5. Cinquième problème : sur le territoire de la Turquie opèrent ouvertement des organisations opposées à Moscou, nord-caucasiennes ou tatares de Crimée. Elles s'appuient sur le soutien d'une diaspora importante et influente, c'est pourquoi même si le président Erdogan souhaitait supprimer ce sujet irritant dans les relations avec Moscou, il rencontrerait une sérieuse opposition à l'intérieur du pays.

6. Sixième problème : la crise de confiance. Moscou ne parle plus publiquement de l'attaque contre l'avion russe. Mais l’épisode n'est pas oublié pour autant. Pas plus que les déclarations à chaud des autorités turques, notamment du président Erdogan, qui n'étaient en rien pacifiques. Il serait étrange qu'après la destruction du bombardier Su-24, Moscou n'ait pas tiré de conclusions sur la fiabilité et la prévisibilité des autorités turques.

7. Dernier problème : le rapprochement actuel est largement contraint. Tant Moscou qu'Ankara sont considérés avec méfiance de la part de l'Occident, qui tente de prendre ses distances. Dans cette situation, il semble naturel de trouver un autre partenaire pour éviter l'isolement international. Mais si la Turquie améliore ses relations avec les USA et l'UE, il n'est pas certain qu'elle continuera de collaborer avec la Russie et de mettre en œuvre des projets tels que le gazoduc Turkish Stream.

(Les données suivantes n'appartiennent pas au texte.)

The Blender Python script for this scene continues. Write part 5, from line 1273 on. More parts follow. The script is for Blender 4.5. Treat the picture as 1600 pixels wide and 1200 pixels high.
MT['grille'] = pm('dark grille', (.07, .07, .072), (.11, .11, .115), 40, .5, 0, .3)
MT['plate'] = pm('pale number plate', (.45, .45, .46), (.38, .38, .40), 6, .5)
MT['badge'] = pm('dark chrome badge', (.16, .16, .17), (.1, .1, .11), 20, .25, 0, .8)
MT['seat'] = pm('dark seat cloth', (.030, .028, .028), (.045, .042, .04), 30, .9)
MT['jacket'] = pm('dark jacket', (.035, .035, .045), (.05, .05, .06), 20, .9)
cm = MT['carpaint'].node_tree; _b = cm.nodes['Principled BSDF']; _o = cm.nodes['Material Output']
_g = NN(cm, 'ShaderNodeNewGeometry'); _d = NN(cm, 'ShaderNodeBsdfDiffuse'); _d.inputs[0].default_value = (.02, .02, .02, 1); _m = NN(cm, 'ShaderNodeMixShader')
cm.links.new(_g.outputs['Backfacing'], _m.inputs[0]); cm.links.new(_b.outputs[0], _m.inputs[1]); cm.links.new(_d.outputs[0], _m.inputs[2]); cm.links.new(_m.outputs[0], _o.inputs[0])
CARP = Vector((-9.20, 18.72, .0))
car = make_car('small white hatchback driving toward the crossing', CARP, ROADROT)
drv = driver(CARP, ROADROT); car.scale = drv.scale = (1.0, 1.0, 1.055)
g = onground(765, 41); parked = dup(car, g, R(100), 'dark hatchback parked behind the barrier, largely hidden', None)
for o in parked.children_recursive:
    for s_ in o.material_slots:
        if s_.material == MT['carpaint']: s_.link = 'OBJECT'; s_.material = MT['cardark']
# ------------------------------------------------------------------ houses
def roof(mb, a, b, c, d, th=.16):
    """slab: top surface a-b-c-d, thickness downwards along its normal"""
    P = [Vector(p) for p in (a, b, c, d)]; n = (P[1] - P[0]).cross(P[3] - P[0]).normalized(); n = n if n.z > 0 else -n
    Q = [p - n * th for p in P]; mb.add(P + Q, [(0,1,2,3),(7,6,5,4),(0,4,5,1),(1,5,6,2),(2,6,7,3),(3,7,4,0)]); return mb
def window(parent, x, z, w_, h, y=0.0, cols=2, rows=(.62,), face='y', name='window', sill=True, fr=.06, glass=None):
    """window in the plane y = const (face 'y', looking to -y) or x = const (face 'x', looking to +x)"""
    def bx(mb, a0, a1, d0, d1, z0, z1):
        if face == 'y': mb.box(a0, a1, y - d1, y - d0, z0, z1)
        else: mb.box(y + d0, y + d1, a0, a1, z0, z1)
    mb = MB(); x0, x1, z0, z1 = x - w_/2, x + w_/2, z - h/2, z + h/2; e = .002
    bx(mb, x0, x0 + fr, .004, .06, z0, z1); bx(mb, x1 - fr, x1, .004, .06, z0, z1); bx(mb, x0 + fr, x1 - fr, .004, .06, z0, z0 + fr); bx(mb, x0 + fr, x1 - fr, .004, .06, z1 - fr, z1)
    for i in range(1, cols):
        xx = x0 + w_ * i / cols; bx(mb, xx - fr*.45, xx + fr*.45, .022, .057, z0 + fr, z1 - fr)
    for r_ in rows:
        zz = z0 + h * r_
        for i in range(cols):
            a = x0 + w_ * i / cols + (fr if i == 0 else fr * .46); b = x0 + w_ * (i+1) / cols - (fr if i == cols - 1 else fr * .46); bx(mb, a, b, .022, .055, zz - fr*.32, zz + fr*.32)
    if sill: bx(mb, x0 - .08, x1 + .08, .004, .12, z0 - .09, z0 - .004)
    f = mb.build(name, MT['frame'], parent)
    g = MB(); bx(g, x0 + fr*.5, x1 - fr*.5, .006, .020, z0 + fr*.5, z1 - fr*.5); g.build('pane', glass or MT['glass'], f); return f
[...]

Il est donc un peut trop tôt pour parler d'un partenariat stratégique entre Moscou et Ankara. On peut même déjà dire qu'il ne s'agit que d'une vague imitation. Mais si l'on compare la trêve actuelle avec la situation qui régnait il y a encore six mois, quand les deux pays étaient au bord du conflit armé, on peut considérer qu'il s'agit d'un grand progrès. Dans ce contexte, on peut espérer qu'Ankara et Moscou essaieront de régler certains des problèmes bilatéraux susmentionnés.